──────── Dataset extract ────────
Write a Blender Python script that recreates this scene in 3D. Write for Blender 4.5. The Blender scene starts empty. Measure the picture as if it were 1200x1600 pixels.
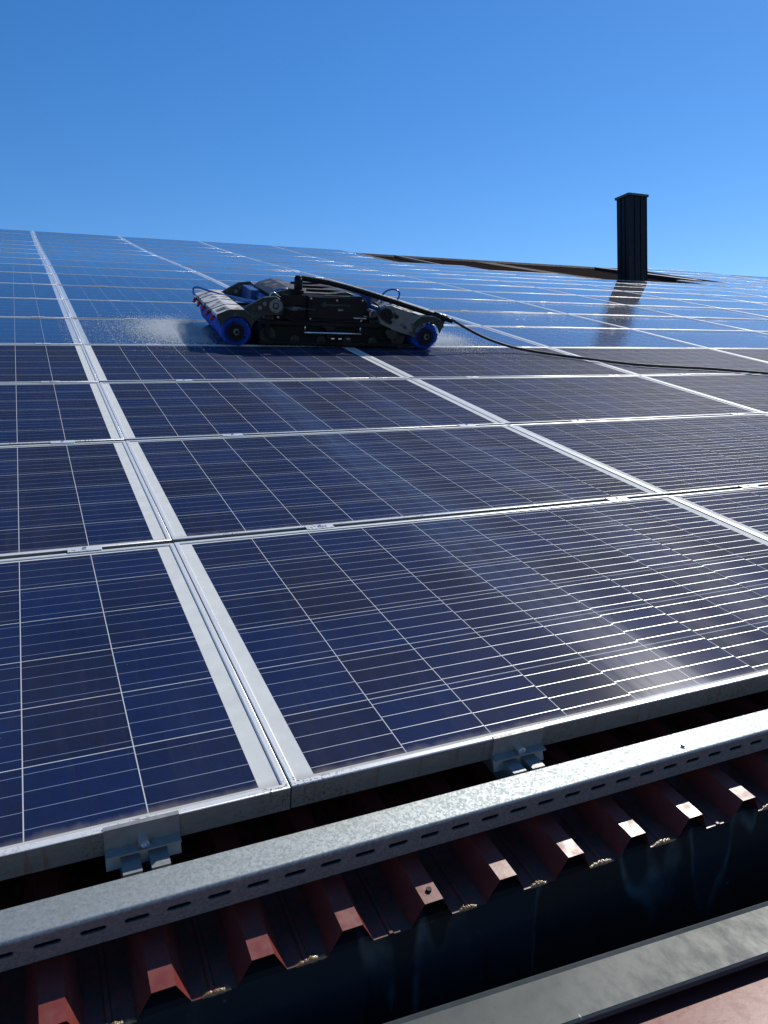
import bpy, bmesh, math, random
from mathutils import Vector, Matrix
random.seed(7)
R = math.radians
SC = bpy.context.scene
COL = SC.collection
SLOPE = R(15)
ST, CT = math.sin(SLOPE), math.cos(SLOPE)

def W(u, v, h):
    """roof coordinates (along eave, up slope, off plane) -> world"""
    return Vector((u, v*CT - h*ST, v*ST + h*CT))

# ------------------------------------------------------------------ camera
RC = Matrix(((0.91025387, -0.4088167, 0.06562624), (-0.0816386, -0.33259326, -0.93953013), (0.40592245, 0.8498533, -0.33611953)))
TX = Matrix.Rotation(SLOPE, 3, 'X')
CW = RC @ TX.transposed()                      # world -> camera (x right, y down, z forward)
cam_d = bpy.data.cameras.new('camera')
cam = bpy.data.objects.new('camera', cam_d); COL.objects.link(cam)
m = Matrix((CW[0], -CW[1], -CW[2])).transposed().to_4x4()
m.translation = W(-0.30377, -0.88915, 0.77432)
cam.matrix_world = m
cam_d.sensor_fit = 'VERTICAL'; cam_d.sensor_height = 36; cam_d.lens = 36*1202/1600
cam_d.clip_start = 0.02; cam_d.clip_end = 3000
SC.camera = cam

# ------------------------------------------------------------------ world + sun
SUNV = Vector((0.98, 0.82*CT - ST, 0.82*ST + CT)).normalized()
EL = math.asin(SUNV.z); AZ = math.atan2(SUNV.x, SUNV.y)
wd = bpy.data.worlds.new('World'); SC.world = wd; wd.use_nodes = True
nt = wd.node_tree; nt.nodes.clear()
sky = nt.nodes.new('ShaderNodeTexSky'); sky.sky_type = 'NISHITA'; sky.sun_disc = False
sky.sun_elevation = EL; sky.sun_rotation = AZ
sky.altitude = 400; sky.air_density = 1.0; sky.dust_density = 0.1; sky.ozone_density = 4.0
bg = nt.nodes.new('ShaderNodeBackground'); bg.inputs[1].default_value = 0.126
ou = nt.nodes.new('ShaderNodeOutputWorld')
hs_ = nt.nodes.new('ShaderNodeHueSaturation'); hs_.inputs['Saturation'].default_value = 1.29; hs_.inputs['Hue'].default_value = 0.505
nt.links.new(sky.outputs[0], hs_.inputs['Color']); nt.links.new(hs_.outputs[0], bg.inputs[0]); nt.links.new(bg.outputs[0], ou.inputs[0])
sd = bpy.data.lights.new('sun', 'SUN'); sd.energy = 4.6; sd.angle = R(0.5); sd.color = (1, 0.94, 0.85)
sun = bpy.data.objects.new('sun', sd); COL.objects.link(sun)
sun.rotation_euler = SUNV.to_track_quat('Z', 'Y').to_euler()
SC.view_settings.view_transform = 'Standard'; SC.view_settings.look = 'None'
SC.view_settings.exposure = 0.0; SC.view_settings.gamma = 1

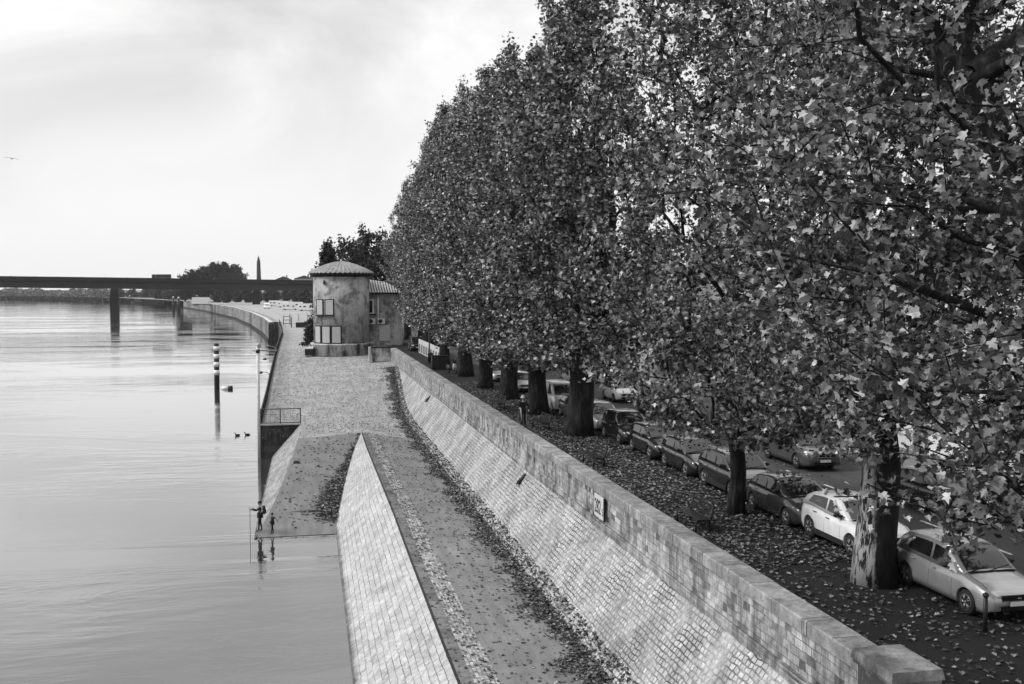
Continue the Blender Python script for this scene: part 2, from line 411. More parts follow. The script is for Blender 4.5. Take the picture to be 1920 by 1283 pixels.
# lower battered wall, river side
def xfoot(d): return lerp(d, [-30, 35, 58], [1.45, 1.60, 1.87])
mb = MB()
def lw(d, u):
    if d <= 58: x0, z0 = xfoot(d) - .25, -.25
    else: x0, z0 = prof(RR, d, 1) - .03, prof(RR, d, 2) - .03
    x1, z1 = XG - .02, zG(d) + .02
    return (x0 + (x1 - x0) * u, d, z0 + (z1 - z0) * u)
mb.grid(lw, frange(-20, 79, 1), [0, .25, .5, .75, 1], uvfn=lambda d, u: (d, u * 3.55))
mb.grid(lambda d, u: (XG - .02 + .10 * u, d, zG(d) + .012), frange(-20, 79, 1), [0, 1], 1)  # dark joint strip; the shadow line below the kerb is painted in
tag(mb.build('embankment_wall', [M['lowwall'], M['iron']]), 'bright battered wall of pale coursed stone dropping from the lower road into the water', 'wall')
# cobbled slope under the parapet
mb = MB()
mb.grid(lambda d, u: (xE(d) - .03 + (11.2 - xE(d) + .03) * u, d, zE(d) - .04 + (4.82 - zE(d) + .04) * u), frange(-20, 128, 1.5), [0, .2, .4, .6, .8, 1],
        uvfn=lambda d, u: (d, u * (4.82 - zE(d)) * 1.23))
tag(mb.build('cobbled_slope', M['slope']), 'grey cobbled bank sloping between the parapet wall and the lower road', 'embankment')
# parapet wall: ashlar face, ledge course and coping; far end pier and near end pier
wl = thing('parapet_wall', (11.5, 70, 4.82), 'long ashlar parapet wall with dark stained blocks below the parked cars', 'wall')
D0, D1 = 18.2, 128.0
mb = MB()
mb.grid(lambda d, z: (11.2, d, z), frange(D0, D1, 3), [4.6, 5.0, 5.5, 6.16], smooth=False, uvfn=lambda d, z: (d, z))
mb.grid(lambda d, z: (11.8, d, z), frange(D0, D1, 3), [6.16, 5.2], smooth=False, uvfn=lambda d, z: (d, z))
mb.box((11.16, (D0 + D1) / 2, 4.97), (.09, D1 - D0, .30))
wf = mb.build('ashlar_face', M['parapet'], wl, (-11.5, -70, -4.82))
mb = MB(); y = D0; rr = random.Random(4)
while y < D1:
    ln = min(rr.uniform(1.2, 1.75), D1 - y)
    xo = rr.uniform(-.008, .008); z1 = 6.5 + rr.uniform(-.006, .006); b = .03
    prof_ = [(11.11 + xo, 6.16), (11.11 + xo, z1 - b), (11.11 + xo + b, z1), (11.85 + xo - b, z1), (11.85 + xo, z1 - b), (11.85 + xo, 6.16)]
    v = [(x, yy, z) for yy in (y + .008, y + ln - .008) for x, z in prof_]; u0 = rr.random() * 7
    mb.add(v, [(0, 6, 7, 1), (1, 7, 8, 2), (2, 8, 9, 3), (3, 9, 10, 4), (4, 10, 11, 5), (5, 4, 3, 2, 1, 0), (6, 7, 8, 9, 10, 11)], 0, False,
           [(u0 + (p[1] - y) * .5 + .1, p[2] * .3 + p[0] * .5) for p in v])
    y += ln
mb.box((11.48, (D0 + D1) / 2, 6.2), (.6, D1 - D0, .1))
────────
**Exercise goal**. Take the data above and repeat it exactly, leaving each picture out.

**Response for this exercise**.
Write a Blender Python script that recreates this scene in 3D. Write for Blender 4.5. The Blender scene starts empty. Measure the picture as if it were 1200x1600 pixels.
import bpy, bmesh, math, random
from mathutils import Vector, Matrix
random.seed(7)
R = math.radians
SC = bpy.context.scene
COL = SC.collection
SLOPE = R(15)
ST, CT = math.sin(SLOPE), math.cos(SLOPE)

def W(u, v, h):
    """roof coordinates (along eave, up slope, off plane) -> world"""
    return Vector((u, v*CT - h*ST, v*ST + h*CT))

# ------------------------------------------------------------------ camera
RC = Matrix(((0.91025387, -0.4088167, 0.06562624), (-0.0816386, -0.33259326, -0.93953013), (0.40592245, 0.8498533, -0.33611953)))
TX = Matrix.Rotation(SLOPE, 3, 'X')
CW = RC @ TX.transposed()                      # world -> camera (x right, y down, z forward)
cam_d = bpy.data.cameras.new('camera')
cam = bpy.data.objects.new('camera', cam_d); COL.objects.link(cam)
m = Matrix((CW[0], -CW[1], -CW[2])).transposed().to_4x4()
m.translation = W(-0.30377, -0.88915, 0.77432)
cam.matrix_world = m
cam_d.sensor_fit = 'VERTICAL'; cam_d.sensor_height = 36; cam_d.lens = 36*1202/1600
cam_d.clip_start = 0.02; cam_d.clip_end = 3000
SC.camera = cam

# ------------------------------------------------------------------ world + sun
SUNV = Vector((0.98, 0.82*CT - ST, 0.82*ST + CT)).normalized()
EL = math.asin(SUNV.z); AZ = math.atan2(SUNV.x, SUNV.y)
wd = bpy.data.worlds.new('World'); SC.world = wd; wd.use_nodes = True
nt = wd.node_tree; nt.nodes.clear()
sky = nt.nodes.new('ShaderNodeTexSky'); sky.sky_type = 'NISHITA'; sky.sun_disc = False
sky.sun_elevation = EL; sky.sun_rotation = AZ
sky.altitude = 400; sky.air_density = 1.0; sky.dust_density = 0.1; sky.ozone_density = 4.0
bg = nt.nodes.new('ShaderNodeBackground'); bg.inputs[1].default_value = 0.126
ou = nt.nodes.new('ShaderNodeOutputWorld')
hs_ = nt.nodes.new('ShaderNodeHueSaturation'); hs_.inputs['Saturation'].default_value = 1.29; hs_.inputs['Hue'].default_value = 0.505
nt.links.new(sky.outputs[0], hs_.inputs['Color']); nt.links.new(hs_.outputs[0], bg.inputs[0]); nt.links.new(bg.outputs[0], ou.inputs[0])
sd = bpy.data.lights.new('sun', 'SUN'); sd.energy = 4.6; sd.angle = R(0.5); sd.color = (1, 0.94, 0.85)
sun = bpy.data.objects.new('sun', sd); COL.objects.link(sun)
sun.rotation_euler = SUNV.to_track_quat('Z', 'Y').to_euler()
SC.view_settings.view_transform = 'Standard'; SC.view_settings.look = 'None'
SC.view_settings.exposure = 0.0; SC.view_settings.gamma = 1

Continue the Blender Python script for this scene: part 2, from line 411. More parts follow. The script is for Blender 4.5. Take the picture to be 1920 by 1283 pixels.
# lower battered wall, river side
def xfoot(d): return lerp(d, [-30, 35, 58], [1.45, 1.60, 1.87])
mb = MB()
def lw(d, u):
    if d <= 58: x0, z0 = xfoot(d) - .25, -.25
    else: x0, z0 = prof(RR, d, 1) - .03, prof(RR, d, 2) - .03
    x1, z1 = XG - .02, zG(d) + .02
    return (x0 + (x1 - x0) * u, d, z0 + (z1 - z0) * u)
mb.grid(lw, frange(-20, 79, 1), [0, .25, .5, .75, 1], uvfn=lambda d, u: (d, u * 3.55))
mb.grid(lambda d, u: (XG - .02 + .10 * u, d, zG(d) + .012), frange(-20, 79, 1), [0, 1], 1)  # dark joint strip; the shadow line below the kerb is painted in
tag(mb.build('embankment_wall', [M['lowwall'], M['iron']]), 'bright battered wall of pale coursed stone dropping from the lower road into the water', 'wall')
# cobbled slope under the parapet
mb = MB()
mb.grid(lambda d, u: (xE(d) - .03 + (11.2 - xE(d) + .03) * u, d, zE(d) - .04 + (4.82 - zE(d) + .04) * u), frange(-20, 128, 1.5), [0, .2, .4, .6, .8, 1],
        uvfn=lambda d, u: (d, u * (4.82 - zE(d)) * 1.23))
tag(mb.build('cobbled_slope', M['slope']), 'grey cobbled bank sloping between the parapet wall and the lower road', 'embankment')
# parapet wall: ashlar face, ledge course and coping; far end pier and near end pier
wl = thing('parapet_wall', (11.5, 70, 4.82), 'long ashlar parapet wall with dark stained blocks below the parked cars', 'wall')
D0, D1 = 18.2, 128.0
mb = MB()
mb.grid(lambda d, z: (11.2, d, z), frange(D0, D1, 3), [4.6, 5.0, 5.5, 6.16], smooth=False, uvfn=lambda d, z: (d, z))
mb.grid(lambda d, z: (11.8, d, z), frange(D0, D1, 3), [6.16, 5.2], smooth=False, uvfn=lambda d, z: (d, z))
mb.box((11.16, (D0 + D1) / 2, 4.97), (.09, D1 - D0, .30))
wf = mb.build('ashlar_face', M['parapet'], wl, (-11.5, -70, -4.82))
mb = MB(); y = D0; rr = random.Random(4)
while y < D1:
    ln = min(rr.uniform(1.2, 1.75), D1 - y)
    xo = rr.uniform(-.008, .008); z1 = 6.5 + rr.uniform(-.006, .006); b = .03
    prof_ = [(11.11 + xo, 6.16), (11.11 + xo, z1 - b), (11.11 + xo + b, z1), (11.85 + xo - b, z1), (11.85 + xo, z1 - b), (11.85 + xo, 6.16)]
    v = [(x, yy, z) for yy in (y + .008, y + ln - .008) for x, z in prof_]; u0 = rr.random() * 7
    mb.add(v, [(0, 6, 7, 1), (1, 7, 8, 2), (2, 8, 9, 3), (3, 9, 10, 4), (4, 10, 11, 5), (5, 4, 3, 2, 1, 0), (6, 7, 8, 9, 10, 11)], 0, False,
           [(u0 + (p[1] - y) * .5 + .1, p[2] * .3 + p[0] * .5) for p in v])
    y += ln
mb.box((11.48, (D0 + D1) / 2, 6.2), (.6, D1 - D0, .1))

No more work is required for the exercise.